The documents requested by the congressional committee are part of a lengthy and rancorous investigation into how the mob was able to infiltrate the Capitol and disrupt the certification of Biden’s presidential victory in the most serious assault on Congress in two centuries. More than 630 people have been charged criminally in the attack, the largest prosecution in U.S. history.

Thousands of documents have been sought from the Trump administration to determine how the insurrection could have happened. Many of those requests went to the National Archives, where Trump’s correspondence is held during his time in office.

According to an executive order on presidential records, the archivist of the United States “shall abide by any instructions given him by the incumbent President or his designee unless otherwise directed by a final court order.”

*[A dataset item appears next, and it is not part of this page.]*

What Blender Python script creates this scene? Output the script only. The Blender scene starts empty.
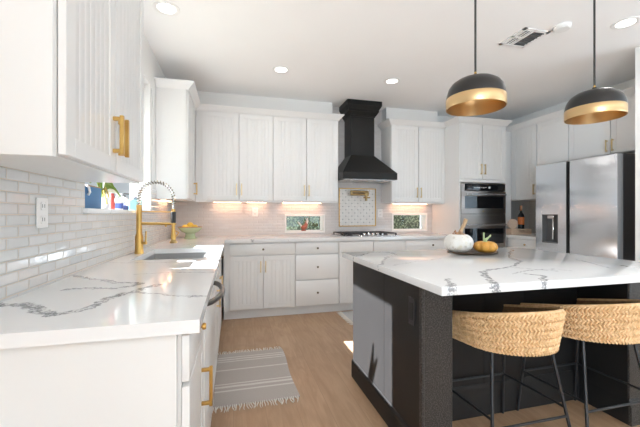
import bpy, bmesh, math, random
from mathutils import Vector, Matrix, noise
random.seed(7)
PI = math.pi
C = bpy.context.scene.collection
scn = bpy.context.scene

# ---------------------------------------------------------------- camera, world, sun, fill lamps, exposure
cd = bpy.data.cameras.new('camera'); cam = bpy.data.objects.new('camera', cd); C.objects.link(cam)
cam.location = (0, 0, 1.1943)
cam.rotation_euler = (PI/2, 0, -math.radians(14.438))
cd.sensor_width = 36; cd.lens = 36*335.6/640; cd.shift_y = 0.93/640; cd.clip_start = .02
scn.camera = cam

w = bpy.data.worlds.new('daylight_sky'); scn.world = w; w.use_nodes = True
bg = w.node_tree.nodes['Background']
bg.inputs[0].default_value = (.84, .92, 1, 1); bg.inputs[1].default_value = .9

def sun_light(direction, energy, color):
    l = bpy.data.lights.new('sun', 'SUN'); l.energy = energy; l.color = color; l.angle = math.radians(.6)
    o = bpy.data.objects.new('sun', l); C.objects.link(o)
    o.rotation_euler = Vector(direction).to_track_quat('-Z', 'Y').to_euler(); o.location = (-6, 3, 6)
sun_light((1, -.137, -.84), 95, (.88, .94, 1))

def area_light(name, loc, target, sx, sy, power, color):
    l = bpy.data.lights.new(name, 'AREA'); l.shape = 'RECTANGLE'; l.size = sx; l.size_y = sy; l.energy = power; l.color = color
    o = bpy.data.objects.new(name, l); C.objects.link(o); o.location = loc
    o.rotation_euler = (Vector(target)-Vector(loc)).to_track_quat('-Z', 'Z').to_euler()
    return o
# added fill lamps behind the camera, tilted up to brighten ceiling and cabinets
area_light('rear_fill_light', (1.6, -7.8, 1.35), (1.6, 0, 2.2), 6.5, 2.3, 120, (.665, .85, 1))
area_light('side_fill_light', (5.4, -.9, .8), (4.9, -1.1, 2.7), 2.6, 1.2, 300, (.665, .85, 1))
area_light('left_fill_light', (-.60, -3.0, .9), (1.6, -3.1, 1.9), 2.6, 1.2, 560, (.665, .85, 1))
scn.cycles.diffuse_bounces = 10; scn.cycles.max_bounces = 14

scn.view_settings.view_transform = 'Standard'; scn.view_settings.look = 'None'
scn.view_settings.gamma = 1; scn.view_settings.use_curve_mapping = False
scn.view_settings.exposure = -.76

# ---------------------------------------------------------------- materials
def mat(name, col, rough=.5, metal=0, **kw):
    m = bpy.data.materials.new(name); m.use_nodes = True
    b = m.node_tree.nodes['Principled BSDF']
    b.inputs['Base Color'].default_value = (*col, 1); b.inputs['Roughness'].default_value = rough; b.inputs['Metallic'].default_value = metal
    for k, v in kw.items():
        k = k.replace('_', ' ')
        b.inputs[k].default_value = (*v, 1) if isinstance(v, tuple) else v
    return m
class NT:
    """small helper for node trees"""
    def __init__(s, m): s.m = m; s.t = m.node_tree; s.b = s.t.nodes['Principled BSDF']
    def n(s, typ, **kw):
        x = s.t.nodes.new(typ)
        for k, v in kw.items(): setattr(x, k, v)
        return x
    def l(s, a, b): s.t.links.new(a, b)
    def coords(s): return s.n('ShaderNodeTexCoord').outputs['Object']
    def math(s, op, a, b=None, c=None, clamp=False):
        x = s.n('ShaderNodeMath', operation=op, use_clamp=clamp)
        for i, v in enumerate((a, b, c)):
            if v is None: continue
            if isinstance(v, (int, float)): x.inputs[i].default_value = v
            else: s.l(v, x.inputs[i])
        return x.outputs[0]
    def vmath(s, op, a, b=None, scale=None):
        x = s.n('ShaderNodeVectorMath', operation=op)
        for i, v in enumerate((a, b)):
            if v is None: continue
            if isinstance(v, (tuple, list)): x.inputs[i].default_value = v
            else: s.l(v, x.inputs[i])
        if scale is not None:
            if isinstance(scale, (int, float)): x.inputs['Scale'].default_value = scale
            else: s.l(scale, x.inputs['Scale'])
        return x
    def noise(s, vec, scale, detail=3, rough=.5):
        x = s.n('ShaderNodeTexNoise'); x.inputs['Scale'].default_value = scale; x.inputs['Detail'].default_value = detail; x.inputs['Roughness'].default_value = rough
        if vec is not None: s.l(vec, x.inputs['Vector'])
        return x
    def ramp(s, fac, stops):
        x = s.n('ShaderNodeValToRGB'); e = x.color_ramp.elements
        while len(e) < len(stops): e.new(.5)
        for q, (p, c) in zip(e, stops):
            q.position = p; q.color = (*c, 1) if len(c) == 3 else c
        s.l(fac, x.inputs[0]); return x.outputs[0]
    def mix(s, fac, a, b, blend='MIX'):
        x = s.n('ShaderNodeMix', data_type='RGBA', blend_type=blend)
        for i, v in ((0, fac), (6, a), (7, b)):
            if isinstance(v, (int, float)): x.inputs[i].default_value = v
            elif isinstance(v, tuple): x.inputs[i].default_value = (*v, 1)
            else: s.l(v, x.inputs[i])
        return x.outputs[2]
    def swz(s, vec, order):
        a = s.n('ShaderNodeSeparateXYZ'); s.l(vec, a.inputs[0]); c = s.n('ShaderNodeCombineXYZ')
        for i, ch in enumerate(order):
            if ch in 'xyz': s.l(a.outputs['xyz'.index(ch)], c.inputs[i])
        return c.outputs[0]
    def scale(s, vec, xyz): return s.vmath('MULTIPLY', vec, xyz).outputs[0]
    def bump(s, h, strength=.3, dist=.002):
        x = s.n('ShaderNodeBump'); x.inputs['Strength'].default_value = strength; x.inputs['Distance'].default_value = dist
        s.l(h, x.inputs['Height']); s.l(x.outputs[0], s.b.inputs['Normal'])
    def color(s, c): s.l(c, s.b.inputs['Base Color'])

def paint(name, col, rough=.4, var=.02):
    m = mat(name, col, rough); t = NT(m); v = t.coords()
    t.color(t.mix(t.noise(v, 2.2, 2).outputs[0], tuple(c*(1-var) for c in col), tuple(min(1, c*(1+var)) for c in col)))
    return m
CAB = paint('cabinet_paint', (.755, .755, .75), .32)
WALL = paint('wall_paint', (.80, .80, .79), .6)
CEIL = paint('ceiling_paint', (.90, .90, .90), .8)
TRIM = paint('white_trim', (.86, .86, .85), .35)
SHADEF = mat('blind_fabric', (.86, .86, .84), .8)
GOLD = mat('brushed_gold', (.62, .385, .12), .30, 1)
PALEGOLD = mat('pale_brass', (.70, .55, .30), .3, 1)
AGED = mat('aged_brass', (.42, .30, .14), .35, 1)
PGOLD = mat('pendant_gold_leaf', (.72, .50, .26), .36, 1)
BLACKM = mat('pendant_black', (.022, .020, .019), .30, Specular_IOR_Level=.35)
HOODB = mat('hood_black_metal', (.010, .0095, .009), .36, Specular_IOR_Level=.25)
LEGM = mat('black_powder_coat', (.018, .018, .02), .35)
RUBBER = mat('black_rubber', (.02, .02, .02), .6)
DARKG = mat('dark_glass', (.008, .008, .009), .06)
DARKKNOB = mat('dark_bronze', (.12, .09, .05), .35, .9)
CHROME = mat('chrome', (.75, .75, .75), .15, 1)
PLASTIC = mat('white_plastic', (.82, .82, .81), .35)
SLOT = mat('slot_grey', (.10, .10, .10), .5)
CORDM = mat('cord_black', (.03, .03, .03), .5)
CORDW = mat('cord_grey', (.45, .45, .45), .6)

def steel(name, col, rough, axis):
    m = mat(name, col, rough, 1); t = NT(m); v = t.coords()
    sc = (2, 2, 400) if axis == 'h' else (400, 400, 2)
    n = t.noise(t.scale(v, sc), 1, 2).outputs[0]
    t.l(t.math('MULTIPLY_ADD', n, .10, rough-.05), t.b.inputs['Roughness'])
    t.bump(n, .03, .001); return m
STEEL = steel('stainless_steel', (.60, .60, .61), .26, 'h')
FRIDGE = mat('fridge_stainless', (.76, .79, .83), .26, 1)
_t = NT(FRIDGE); _g = _t.n('ShaderNodeTangent', direction_type='RADIAL', axis='Z'); _t.l(_g.outputs[0], _t.b.inputs['Tangent']); _t.b.inputs['Anisotropic'].default_value = .9; _t.b.inputs['Anisotropic Rotation'].default_value = 0.0
OVENS = steel('oven_dark_stainless', (.31, .275, .25), .33, 'h')
SINKS = mat('sink_stainless', (.33, .33, .33), .40, .45)

def black_wood(name, col, rough, bumpy):
    m = mat(name, col, rough); t = NT(m); v = t.coords()
    n = t.noise(t.scale(v, (1, 1, .5)), 240, 3).outputs[0]
    n2 = t.noise(v, 3, 2).outputs[0]
    c_ = t.mix(n2, tuple(c*.85 for c in col), tuple(c*1.15 for c in col))
    if bumpy > .3: c_ = t.mix(t.ramp(t.noise(v, 190, 2, .6).outputs[0], [(.48, (0, 0, 0)), (.60, (1, 1, 1))]), c_, (.085, .077, .071))
    t.color(c_)
    t.bump(n, bumpy, .002); t.b.inputs['Specular IOR Level'].default_value = .27; return m
ISLAND = black_wood('island_black_paint', (.017, .0155, .015), .45, .05)
POSTM = black_wood('island_black_grain', (.026, .023, .0215), .34, .9)

def tile(name, order, warm):
    m = mat(name, (.7, .7, .7), .12); t = NT(m); v = t.swz(t.coords(), order)
    br = t.n('ShaderNodeTexBrick'); t.l(v, br.inputs['Vector'])
    br.offset = .5; br.inputs['Scale'].default_value = 1; br.inputs['Brick Width'].default_value = .125; br.inputs['Row Height'].default_value = .0385
    br.inputs['Mortar Size'].default_value = .0017; br.inputs['Mortar Smooth'].default_value = .3
    a, b, g = warm
    br.inputs['Color1'].default_value = (*a, 1); br.inputs['Color2'].default_value = (*b, 1); br.inputs['Mortar'].default_value = (*g, 1)
    n = t.noise(v, 7, 2).outputs[0]
    t.color(t.mix(t.math('MULTIPLY', n, .25), br.outputs['Color'], tuple(x*.9 for x in a)))
    rough = t.math('MULTIPLY_ADD', br.outputs['Fac'], .5, .07); t.l(rough, t.b.inputs['Roughness'])
    # pillowed edges: a wider soft mortar as height, plus hand-made waviness
    b2 = t.n('ShaderNodeTexBrick'); t.l(v, b2.inputs['Vector']); b2.offset = .5
    for k in ('Scale', 'Brick Width', 'Row Height'): b2.inputs[k].default_value = br.inputs[k].default_value
    b2.inputs['Mortar Size'].default_value = .006; b2.inputs['Mortar Smooth'].default_value = 1
    hgt = t.math('ADD', t.math('MULTIPLY', b2.outputs['Fac'], -1), t.math('MULTIPLY', t.noise(v, 14, 1).outputs[0], .8))
    t.bump(hgt, .8, .003); return m
TILE_L = tile('subway_tile_glass', 'yz', ((.60, .61, .61), (.68, .685, .68), (.60, .50, .39)))
TILE_R = tile('subway_tile_niche', 'yz', ((.70, .67, .65), (.75, .72, .70), (.60, .54, .50)))
TILE_B = tile('subway_tile_pale', 'xz', ((.63, .615, .61), (.68, .67, .66), (.58, .54, .51)))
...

“Congress is examining an assault on our Constitution and democratic institutions provoked and fanned by those sworn to protect them,” White House counsel Dana Remus wrote in a letter to the archivist. “The constitutional protections of executive privilege should not be used to shield, from Congress or from the public, information that reflects a clear and apparent effort to subvert the Constitution itself.”

Trump responded with his own letter to the National Archives formally asserting privilege over nearly 50 documents.

Referring to the Presidential Records Act, Trump wrote, “I hereby make a protective assertion of constitutionally based privilege with respect to all additional records.” He said if the committee seeks other information he considers privileged information, “I will take all necessary and appropriate steps to defend the Office of the Presidency.”